Tuesday, June 27, 2006

MacQueen on Hume on Superstition and Enthusiasm

Probably the first serious response to Hume's History of England (published after the first volume of the History came out in 1754) was Daniel MacQueen's Letters on Hume's History. MacQueen's book is a fairly thorough criticism of Hume's handling of the struggle between Protestants and Catholics. As a Presbyterian minister, MacQueen thinks Hume was far too hard on the Reformers and far too easy on the Catholics. This partisan slant has perhaps led to the book being overlooked a bit, which is unfortunate, because in the course of his attacks on Catholicism and laudings of Protestantism, MacQueen says some very intelligent and interesting things.

Perhaps the most important of these is his sharp criticism of Hume's distinction between superstition and enthusiasm, and of Hume's fairly extensive use of these concepts to explain historical events. Hume tends to treat superstition and enthusiasm as diametrically opposed: superstition likes rigid law, enthusiasm likes anarchic liberty; superstition involves excessive self-doubt and heteronomy, enthusiasm involves excessive self-confidence and autonomy; superstition is more society-friendly in the short run but leads to more violent excesses in the long run, while it is the reverse with enthusiasm; and so forth. But as MacQueen notes, it isn't clear why they are treated as mutually exclusive:

These two species of religion (to use his style) ar eevidently distinct the one from the other : but they do not appear to me to be "diametrically opposite." I can perceive no absurdity in supposing, that one may embrace the tenets, and practise the rites of superstition, who notwithstanding may be possessed of no inconsiderable portion of the fanatical spirit. Nay, I can easily imagine a plan of religion, which, in some of its doctrines and institutions, may be extremely favourable to superstition; in others again, to fanaticism. (p. 21)

Not only can he imagine it, he's certain that it actually exists, in the Catholic Church; and much of MacQueen's argument is that Hume is wrong to identify Protestantism with enthusiasm and Catholicism with superstition. On the contrary, Protestantism is the golden mean between the two extremes of Catholicism and Catholicism!

But MacQueen goes on to argue that Hume's characterization of enthusiasm is ambiguous in a number of its features.
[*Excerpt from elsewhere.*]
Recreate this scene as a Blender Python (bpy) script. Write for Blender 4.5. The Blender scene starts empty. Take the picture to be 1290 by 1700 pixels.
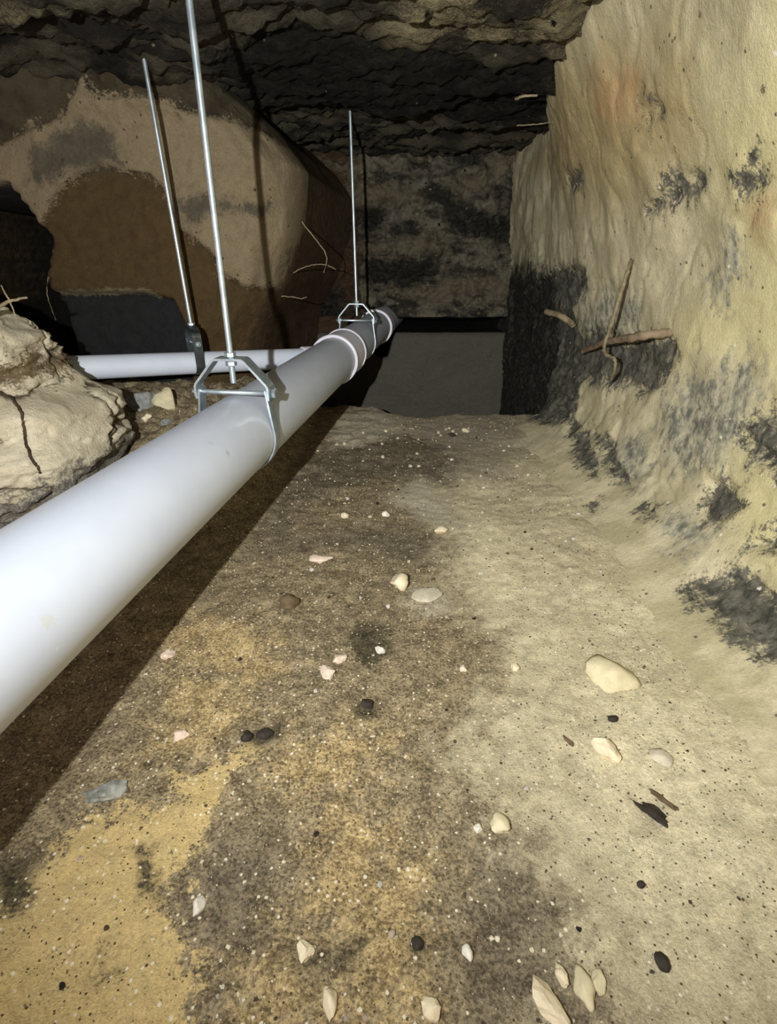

For instance:

Intrepidity of spirit is the concluding article of proof in the above paragraph; concerning which every one knows, that as it is grounded in the natural constitution, so it may be strengthened in different persons, by various principles and motives that are suited to affect them. A sense of duty, a sense of hnour, a sense of religion, each of these will, in its turn, confirm it. Where the cause is good, intrepidity of spirit in its defence is an honourable distinction. But boldness and intrepidity may be likewise exerted in a quite opposite cause, andi n prosecution of the worst purposes. In the concerns of religion it may be exerted by the inflamed bigot, and the wild enthusiast, as well as by the wise and worthy friends of truth. here then is another supposed mark of enthusiasm, which is in itself wholly ambiguous,a nd from which therefore no conclusion can be drawn. (67-68)


And:

But, you will say, was there nothing intemperate in their zeal, nothing irregular in the manner of their prosecuting the great ends they had in view? Who ever affirmed that there was not? They were men; consequently neither infallible nor impeccable. But then, my friend, intemperate zeal is not enthusiasm. They are no less distinct than effect and cause. Neither does the effect here follow necessarily from the cause; for we have many a time heard of harmless enthusiasts: nor is it an effect of this cause alone, as it may be at least equally derived from credulous and blind bigotry. Nay, I will venture to affirm that furious and desolating zeal hath been found in alliance with the superstitious principle more frequently than with the enthusiastic one; and that its ravages, when thus allied, have been more deplorable and dreadful. (72)

In this passage I think MacQueen comes very close to seeing something I've noted before, namely, that Hume seems to be trying to make these concepts fill two roles, one psychological and one sociological, and it is difficult to see how they can do both, and this leads to occasional apparent contradictions in which enthusiasm in its psychological role (excessive confidence in one's link with God) makes alliance with superstition in its sociological role (priestcraft and rites and establishment religion), or superstition in its psychological role (excessive reliance on rigid principles) jumps together with enthusiasm in its sociological role (no authority); or when he apparently attributes the melancholy of superstition to enthusiasm; or some such. It isn't clear that these are actually self-contradictions; but they do seem to be signs that Hume isn't adequately clear in his use of these concepts to build historical explanations.